--- Start of DATA EXTRACT ---
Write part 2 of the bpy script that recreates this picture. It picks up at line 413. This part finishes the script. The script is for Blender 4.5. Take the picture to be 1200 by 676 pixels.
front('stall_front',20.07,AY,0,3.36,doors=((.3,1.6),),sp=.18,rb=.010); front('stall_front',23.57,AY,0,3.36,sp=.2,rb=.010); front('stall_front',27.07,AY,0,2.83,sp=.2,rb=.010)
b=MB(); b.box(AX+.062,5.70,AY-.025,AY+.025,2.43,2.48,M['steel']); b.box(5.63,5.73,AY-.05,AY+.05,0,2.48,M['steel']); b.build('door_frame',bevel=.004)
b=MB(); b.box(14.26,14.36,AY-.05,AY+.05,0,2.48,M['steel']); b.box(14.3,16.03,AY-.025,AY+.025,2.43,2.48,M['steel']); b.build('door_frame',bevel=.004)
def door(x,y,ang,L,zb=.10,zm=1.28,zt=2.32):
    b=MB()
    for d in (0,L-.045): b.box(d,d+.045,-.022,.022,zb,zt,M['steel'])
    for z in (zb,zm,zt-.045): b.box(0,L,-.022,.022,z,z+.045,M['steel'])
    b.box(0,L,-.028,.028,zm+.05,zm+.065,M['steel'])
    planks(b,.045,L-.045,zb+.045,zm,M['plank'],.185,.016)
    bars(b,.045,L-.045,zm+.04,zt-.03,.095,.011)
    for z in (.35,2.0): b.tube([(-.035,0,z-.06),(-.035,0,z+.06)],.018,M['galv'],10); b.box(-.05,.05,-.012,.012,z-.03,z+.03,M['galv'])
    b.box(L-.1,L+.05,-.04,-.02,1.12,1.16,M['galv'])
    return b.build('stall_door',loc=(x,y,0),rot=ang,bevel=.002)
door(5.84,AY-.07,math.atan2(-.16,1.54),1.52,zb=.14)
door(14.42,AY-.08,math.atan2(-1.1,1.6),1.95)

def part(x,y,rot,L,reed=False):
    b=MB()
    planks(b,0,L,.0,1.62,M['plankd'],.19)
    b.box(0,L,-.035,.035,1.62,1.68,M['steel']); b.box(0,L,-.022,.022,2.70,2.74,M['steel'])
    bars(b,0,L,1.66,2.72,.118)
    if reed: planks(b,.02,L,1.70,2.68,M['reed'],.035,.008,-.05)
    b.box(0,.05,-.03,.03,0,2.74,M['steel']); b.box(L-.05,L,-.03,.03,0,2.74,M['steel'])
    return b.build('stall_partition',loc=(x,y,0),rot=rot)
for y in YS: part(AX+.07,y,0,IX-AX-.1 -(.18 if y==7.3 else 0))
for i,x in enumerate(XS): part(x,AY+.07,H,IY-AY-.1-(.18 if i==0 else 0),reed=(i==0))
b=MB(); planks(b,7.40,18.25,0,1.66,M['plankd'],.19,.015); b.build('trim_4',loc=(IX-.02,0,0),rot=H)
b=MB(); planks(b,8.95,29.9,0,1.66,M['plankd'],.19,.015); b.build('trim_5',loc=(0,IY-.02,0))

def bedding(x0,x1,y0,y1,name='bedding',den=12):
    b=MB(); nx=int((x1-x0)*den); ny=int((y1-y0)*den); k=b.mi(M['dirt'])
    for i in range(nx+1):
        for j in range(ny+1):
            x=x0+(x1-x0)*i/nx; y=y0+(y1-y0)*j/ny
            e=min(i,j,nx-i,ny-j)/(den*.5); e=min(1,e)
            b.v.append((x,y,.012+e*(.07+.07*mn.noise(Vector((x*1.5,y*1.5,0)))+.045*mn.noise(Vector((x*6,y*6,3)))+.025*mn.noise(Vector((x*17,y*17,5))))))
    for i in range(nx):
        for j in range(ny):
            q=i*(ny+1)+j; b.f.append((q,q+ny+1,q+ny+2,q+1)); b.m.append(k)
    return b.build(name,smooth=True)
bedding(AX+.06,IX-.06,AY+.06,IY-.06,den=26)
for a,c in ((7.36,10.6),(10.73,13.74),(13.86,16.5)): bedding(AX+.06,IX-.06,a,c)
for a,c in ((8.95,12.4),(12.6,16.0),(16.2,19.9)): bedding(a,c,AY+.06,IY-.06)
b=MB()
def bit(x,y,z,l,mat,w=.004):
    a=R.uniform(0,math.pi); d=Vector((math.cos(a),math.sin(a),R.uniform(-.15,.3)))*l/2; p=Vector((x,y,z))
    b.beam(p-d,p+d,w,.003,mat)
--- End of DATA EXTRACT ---
SET PROBLEM: Reproduce all of the material above word for word.

RESPONSE:
Write part 2 of the bpy script that recreates this picture. It picks up at line 413. This part finishes the script. The script is for Blender 4.5. Take the picture to be 1200 by 676 pixels.
front('stall_front',20.07,AY,0,3.36,doors=((.3,1.6),),sp=.18,rb=.010); front('stall_front',23.57,AY,0,3.36,sp=.2,rb=.010); front('stall_front',27.07,AY,0,2.83,sp=.2,rb=.010)
b=MB(); b.box(AX+.062,5.70,AY-.025,AY+.025,2.43,2.48,M['steel']); b.box(5.63,5.73,AY-.05,AY+.05,0,2.48,M['steel']); b.build('door_frame',bevel=.004)
b=MB(); b.box(14.26,14.36,AY-.05,AY+.05,0,2.48,M['steel']); b.box(14.3,16.03,AY-.025,AY+.025,2.43,2.48,M['steel']); b.build('door_frame',bevel=.004)
def door(x,y,ang,L,zb=.10,zm=1.28,zt=2.32):
    b=MB()
    for d in (0,L-.045): b.box(d,d+.045,-.022,.022,zb,zt,M['steel'])
    for z in (zb,zm,zt-.045): b.box(0,L,-.022,.022,z,z+.045,M['steel'])
    b.box(0,L,-.028,.028,zm+.05,zm+.065,M['steel'])
    planks(b,.045,L-.045,zb+.045,zm,M['plank'],.185,.016)
    bars(b,.045,L-.045,zm+.04,zt-.03,.095,.011)
    for z in (.35,2.0): b.tube([(-.035,0,z-.06),(-.035,0,z+.06)],.018,M['galv'],10); b.box(-.05,.05,-.012,.012,z-.03,z+.03,M['galv'])
    b.box(L-.1,L+.05,-.04,-.02,1.12,1.16,M['galv'])
    return b.build('stall_door',loc=(x,y,0),rot=ang,bevel=.002)
door(5.84,AY-.07,math.atan2(-.16,1.54),1.52,zb=.14)
door(14.42,AY-.08,math.atan2(-1.1,1.6),1.95)

def part(x,y,rot,L,reed=False):
    b=MB()
    planks(b,0,L,.0,1.62,M['plankd'],.19)
    b.box(0,L,-.035,.035,1.62,1.68,M['steel']); b.box(0,L,-.022,.022,2.70,2.74,M['steel'])
    bars(b,0,L,1.66,2.72,.118)
    if reed: planks(b,.02,L,1.70,2.68,M['reed'],.035,.008,-.05)
    b.box(0,.05,-.03,.03,0,2.74,M['steel']); b.box(L-.05,L,-.03,.03,0,2.74,M['steel'])
    return b.build('stall_partition',loc=(x,y,0),rot=rot)
for y in YS: part(AX+.07,y,0,IX-AX-.1 -(.18 if y==7.3 else 0))
for i,x in enumerate(XS): part(x,AY+.07,H,IY-AY-.1-(.18 if i==0 else 0),reed=(i==0))
b=MB(); planks(b,7.40,18.25,0,1.66,M['plankd'],.19,.015); b.build('trim_4',loc=(IX-.02,0,0),rot=H)
b=MB(); planks(b,8.95,29.9,0,1.66,M['plankd'],.19,.015); b.build('trim_5',loc=(0,IY-.02,0))

def bedding(x0,x1,y0,y1,name='bedding',den=12):
    b=MB(); nx=int((x1-x0)*den); ny=int((y1-y0)*den); k=b.mi(M['dirt'])
    for i in range(nx+1):
        for j in range(ny+1):
            x=x0+(x1-x0)*i/nx; y=y0+(y1-y0)*j/ny
            e=min(i,j,nx-i,ny-j)/(den*.5); e=min(1,e)
            b.v.append((x,y,.012+e*(.07+.07*mn.noise(Vector((x*1.5,y*1.5,0)))+.045*mn.noise(Vector((x*6,y*6,3)))+.025*mn.noise(Vector((x*17,y*17,5))))))
    for i in range(nx):
        for j in range(ny):
            q=i*(ny+1)+j; b.f.append((q,q+ny+1,q+ny+2,q+1)); b.m.append(k)
    return b.build(name,smooth=True)
bedding(AX+.06,IX-.06,AY+.06,IY-.06,den=26)
for a,c in ((7.36,10.6),(10.73,13.74),(13.86,16.5)): bedding(AX+.06,IX-.06,a,c)
for a,c in ((8.95,12.4),(12.6,16.0),(16.2,19.9)): bedding(a,c,AY+.06,IY-.06)
b=MB()
def bit(x,y,z,l,mat,w=.004):
    a=R.uniform(0,math.pi); d=Vector((math.cos(a),math.sin(a),R.uniform(-.15,.3)))*l/2; p=Vector((x,y,z))
    b.beam(p-d,p+d,w,.003,mat)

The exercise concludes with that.